Frequently Asked Questions

What is a solar microgrid and how does it work for farms in India?

A solar microgrid combines solar panels, battery storage, and an energy management system to power farm operations independently or alongside the main grid. In India, PM-KUSUM supports farm-scale solar, but fully integrated microgrids above 1MWp remain rare despite high agricultural electricity demand.

What is the PM-KUSUM scheme and how does it support agri-solar in India?

PM-KUSUM is MNRE's flagship scheme to solarise 35 lakh agricultural pump sets and install decentralised solar capacity near farmland. It offers a 30% central subsidy, but commissioning has lagged sanctioned capacity of over 34 GW due to financing gaps and slow state-level implementation.

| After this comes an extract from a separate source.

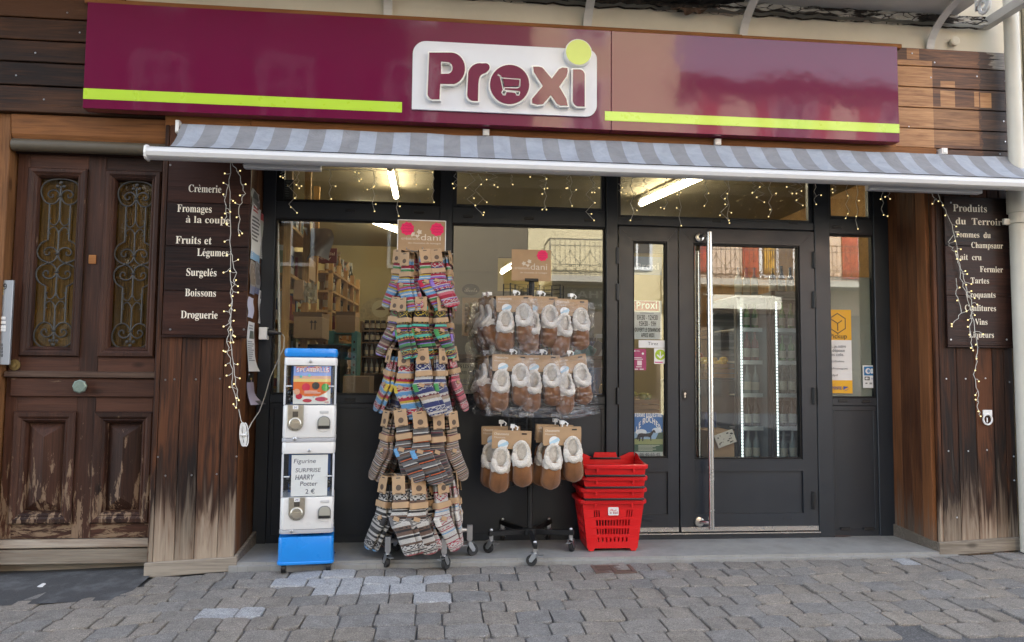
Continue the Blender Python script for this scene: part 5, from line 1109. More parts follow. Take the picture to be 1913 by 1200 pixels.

Which Indian states are best suited for large agri-solar microgrids?

Rajasthan, Gujarat, Andhra Pradesh, Maharashtra, and Madhya Pradesh are best suited due to high solar irradiance, large agricultural land holdings, and existing solar park infrastructure. Gujarat's Kisan Suryoday Yojana is already a working model connecting over 1 lakh farmers to solar-dedicated feeders.